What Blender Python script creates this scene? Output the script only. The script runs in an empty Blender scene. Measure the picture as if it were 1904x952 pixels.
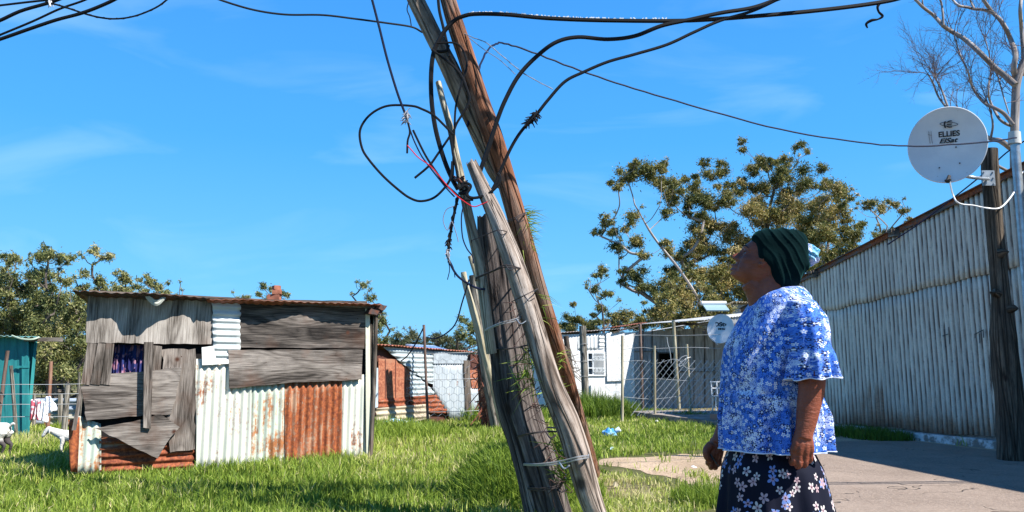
import bpy, math, random
import numpy as np
from mathutils import Vector, Matrix, noise as mnoise
random.seed(7); rng = np.random.default_rng(7)
R = math.radians; PI = math.pi
sc = bpy.context.scene; COL = sc.collection
# ---------------------------------------------------------------- camera, light, exposure
H = 1.15; F = 1450.0; PITCH = math.atan(214/1450)
cp, sp = math.cos(PITCH), math.sin(PITCH)
cam = bpy.data.cameras.new('camera'); co = bpy.data.objects.new('camera', cam); COL.objects.link(co)
co.location = (0, 0, H); co.rotation_euler = (R(90)+PITCH, 0, 0)
cam.sensor_width = 36; cam.lens = F/1904*36; cam.clip_end = 3000; cam.clip_start = .05
sc.camera = co
SUN = Vector((.58, -.32, .75)).normalized()
w = bpy.data.worlds.new('World'); sc.world = w; w.use_nodes = True
wn = w.node_tree; wn.nodes.clear()
def wN(t, **k):
    n = wn.nodes.new(t)
    for a, b in k.items(): setattr(n, a, b)
    return n
out = wN('ShaderNodeOutputWorld'); bg = wN('ShaderNodeBackground'); sky = wN('ShaderNodeTexSky', sky_type='NISHITA')
sky.sun_disc = False; sky.sun_elevation = math.asin(SUN.z); sky.sun_rotation = math.atan2(SUN.x, SUN.y)
sky.air_density = 1.0; sky.dust_density = .2; sky.ozone_density = 2.0; sky.altitude = 300
hs = wN('ShaderNodeHueSaturation'); hs.inputs['Saturation'].default_value = 1.22; hs.inputs['Value'].default_value = 1.0; hs.inputs['Hue'].default_value = .487
tcw = wN('ShaderNodeTexCoord'); mp = wN('ShaderNodeMapping'); mp.inputs['Rotation'].default_value = (R(8), R(-38), R(20)); mp.inputs['Scale'].default_value = (3.2, 8, 15)
nz = wN('ShaderNodeTexNoise'); nz.inputs['Scale'].default_value = .85; nz.inputs['Detail'].default_value = 7; nz.inputs['Distortion'].default_value = .6
rp = wN('ShaderNodeValToRGB'); rp.color_ramp.elements[0].position = .52; rp.color_ramp.elements[1].position = .82
rp.color_ramp.elements[0].color = (0, 0, 0, 1); rp.color_ramp.elements[1].color = (.20, .20, .20, 1)
mxw = wN('ShaderNodeMix', data_type='RGBA')
L = wn.links.new
L(sky.outputs[0], hs.inputs['Color']); L(tcw.outputs['Generated'], mp.inputs[0]); L(mp.outputs[0], nz.inputs['Vector']); L(nz.outputs['Fac'], rp.inputs[0])
sx_ = wN('ShaderNodeSeparateXYZ'); L(tcw.outputs['Generated'], sx_.inputs[0]); gr = wN('ShaderNodeValToRGB'); L(sx_.outputs['Z'], gr.inputs[0])
for i_, (p_, c_) in enumerate(((0.0, (3.0, 8.6, 14.5)), (.10, (2.3, 7.9, 14.5)), (.28, (1.1, 5.9, 14.0)), (.52, (.7, 4.2, 12.2)), (.72, (.25, 1.9, 6.5)), (1.0, (.12, 1.0, 3.8)))):
    if i_ > 1: gr.color_ramp.elements.new(.5)
    e_ = gr.color_ramp.elements[i_]; e_.position = p_; e_.color = (*[v/15 for v in c_], 1)
gs = wN('ShaderNodeVectorMath', operation='SCALE'); L(gr.outputs[0], gs.inputs[0]); gs.inputs['Scale'].default_value = 13.2
mg = wN('ShaderNodeMix', data_type='RGBA'); mg.inputs['Factor'].default_value = .86; L(hs.outputs[0], mg.inputs['A']); L(gs.outputs[0], mg.inputs['B'])
L(rp.outputs[0], mxw.inputs['Factor']); L(mg.outputs['Result'], mxw.inputs['A']); mxw.inputs['B'].default_value = (10, 13, 15, 1)
L(mxw.outputs['Result'], bg.inputs['Color']); bg.inputs['Strength'].default_value = .05; L(bg.outputs[0], out.inputs[0])
sl = bpy.data.lights.new('sun', 'SUN'); sl.energy = 5.0; sl.angle = R(.5); sl.color = (1, .955, .89)
so = bpy.data.objects.new('sun', sl); COL.objects.link(so); so.rotation_euler = SUN.to_track_quat('Z', 'Y').to_euler(); so.location = SUN*50
sc.view_settings.view_transform = 'Standard'; sc.view_settings.look = 'None'; sc.view_settings.gamma = 1
sc.view_settings.exposure = 1.0; sc.view_settings.use_curve_mapping = False
sc.render.engine = 'CYCLES'
# ---------------------------------------------------------------- pixel <-> world
def ray(px, py):
    v = (476-py)/F
    return Vector(((px-952)/F, cp - v*sp, sp + v*cp))
def P(px, py, Y):
    d = ray(px, py); return Vector((0, 0, H)) + d*(Y/d.y)
def G(px, py, z=0.0):
    d = ray(px, py); return Vector((0, 0, H)) + d*((z-H)/d.z)
# ---------------------------------------------------------------- materials
class NT:
    def __init__(s, name, rough=.8, spec=.3):
        s.m = bpy.data.materials.new(name); s.m.use_nodes = True; s.t = s.m.node_tree
        s.b = s.t.nodes['Principled BSDF']; s.b.inputs['Roughness'].default_value = rough; s.b.inputs['Specular IOR Level'].default_value = spec
        s.tc = s.n('ShaderNodeTexCoord')
    def n(s, t, **k):
        x = s.t.nodes.new(t)
        for a, b in k.items(): setattr(x, a, b)
        return x
    def l(s, a, b): s.t.links.new(a, b)
    def set(s, inp, v):
        if isinstance(v, (int, float)): inp.default_value = v
        elif isinstance(v, (tuple, list)): inp.default_value = v if len(v) != 3 or inp.type == 'VECTOR' else (*v, 1)
        else: s.l(v, inp)
    def obj(s, scale=(1, 1, 1), rnd=True, src=None):
        mp = s.n('ShaderNodeMapping'); s.l(src or s.tc.outputs['Object'], mp.inputs[0]); mp.inputs['Scale'].default_value = scale
        if rnd:
            oi = s.n('ShaderNodeObjectInfo'); mu = s.math('MULTIPLY', oi.outputs['Random'], 37.0)
            ad = s.n('ShaderNodeVectorMath', operation='ADD'); s.l(mp.outputs[0], ad.inputs[0]); s.l(mu, ad.inputs[1]); return ad.outputs[0]
        return mp.outputs[0]
    def attr(s, name): return s.n('ShaderNodeAttribute', attribute_name=name)
    def noise(s, vec, scale=5, detail=4, rough=.55, dist=0):
        x = s.n('ShaderNodeTexNoise'); s.set(x.inputs['Vector'], vec); x.inputs['Scale'].default_value = scale
        x.inputs['Detail'].default_value = detail; x.inputs['Roughness'].default_value = rough; x.inputs['Distortion'].default_value = dist
        return x.outputs['Fac']
    def vor(s, vec, scale=5, feat='F1', out='Distance', dim='3D', rand=1):
        x = s.n('ShaderNodeTexVoronoi', feature=feat, voronoi_dimensions=dim); s.set(x.inputs['Vector'], vec); x.inputs['Scale'].default_value = scale
        x.inputs['Randomness'].default_value = rand
        return x.outputs[out] if out else x
    def math(s, op, a, b=0.0, c=None, clamp=False):
        x = s.n('ShaderNodeMath', operation=op, use_clamp=clamp); s.set(x.inputs[0], a); s.set(x.inputs[1], b)
        if c is not None: s.set(x.inputs[2], c)
        return x.outputs[0]
    def ramp(s, f, stops):
        x = s.n('ShaderNodeValToRGB'); s.set(x.inputs[0], f); e = x.color_ramp.elements
        while len(e) < len(stops): e.new(.5)
        for i, (p, c) in enumerate(stops):
            e[i].position = p; e[i].color = (c, c, c, 1) if isinstance(c, (int, float)) else (*c, 1)
        return x.outputs[0]
    def step(s, f, a, b): return s.ramp(f, [(a, 0.0), (b, 1.0)])
    def mix(s, f, a, b, blend='MIX'):
        x = s.n('ShaderNodeMix', data_type='RGBA', blend_type=blend); s.set(x.inputs['Factor'], f); s.set(x.inputs['A'], a); s.set(x.inputs['B'], b); return x.outputs['Result']
    def bump(s, h, st=.5, d=.01, prev=None):
        x = s.n('ShaderNodeBump'); s.set(x.inputs['Height'], h); x.inputs['Strength'].default_value = st; x.inputs['Distance'].default_value = d
        if prev: s.l(prev, x.inputs['Normal'])
        return x.outputs[0]
    def fin(s, col, rough=None, nrm=None):
        s.set(s.b.inputs['Base Color'], col)
        if rough is not None: s.set(s.b.inputs['Roughness'], rough)
        if nrm: s.l(nrm, s.b.inputs['Normal'])
        return s.m
def flat(name, c, rough=.7, metal=0, spec=.3, var=.0):
    t = NT(name, rough, spec); t.b.inputs['Metallic'].default_value = metal
    n = t.noise(t.obj(), 9, 5)
    cc = t.mix(t.step(n, .35, .7), tuple(x*(1-var) for x in c), tuple(min(1, x*(1+var)) for x in c))
    return t.fin(cc, None, t.bump(n, .2, .004))
def wood_board(name, axis='x', dark=(.035, .028, .022), mid=(.17, .14, .115), light=(.42, .36, .30), wscale=7, brown=.5):
    t = NT(name, .85, .15)
    s = (1, 1, 5.5) if axis == 'x' else (5.5, 1, 1)
    s = (.55, 1, 2.6) if axis == 'x' else (2.6, 1, .55)
    v = t.obj(s)
    n1 = t.noise(v, 1.3, 2, .45, .25)
    rg = t.math('PINGPONG', t.math('MULTIPLY', n1, wscale*3.2), 1.0)
    wv = t.math('POWER', rg, .6)
    s2 = (2.2, 2, 60) if axis == 'x' else (60, 2, 2.2)
    n2 = t.noise(t.obj(s2), 1.6, 5, .65)
    f = t.math('ADD', t.math('MULTIPLY', wv, .13), t.math('MULTIPLY', n2, .78))
    f = t.math('ADD', f, t.math('MULTIPLY', t.math('SUBTRACT', n1, .5), .8))
    c = t.ramp(f, [(.30, dark), (.46, mid), (.66, light)])
    nl = t.vor(t.obj((1, 1, 1)), 5.5, 'F1'); c = t.mix(t.ramp(nl, [(.03, 1.0), (.045, 0.0)]), c, (.05, .02, .012))
    n8 = t.noise(t.obj((1.4, 1, 1.4)), 1.7, 5, .6); c = t.mix(t.math('MULTIPLY', t.step(n8, .5, .72), .55), c, dark)
    kn = t.vor(t.obj((1, 1, 1)), 2.4, 'F1')
    kf = t.ramp(kn, [(.03, 1.0), (.09, 0.0)])
    c = t.mix(kf, c, (.06, .025, .016))
    n3 = t.noise(t.obj((1, 1, 1)), 2.2, 4)
    c = t.mix(t.math('MULTIPLY', t.step(n3, .52, .75), brown), c, (.16, .075, .045))
    return t.fin(c, None, t.bump(f, .8, .008))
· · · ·
> [Exercise aim] Report how many lines in the listing above include the word "scene". Give nothing but the number.

> [Solved problem] 2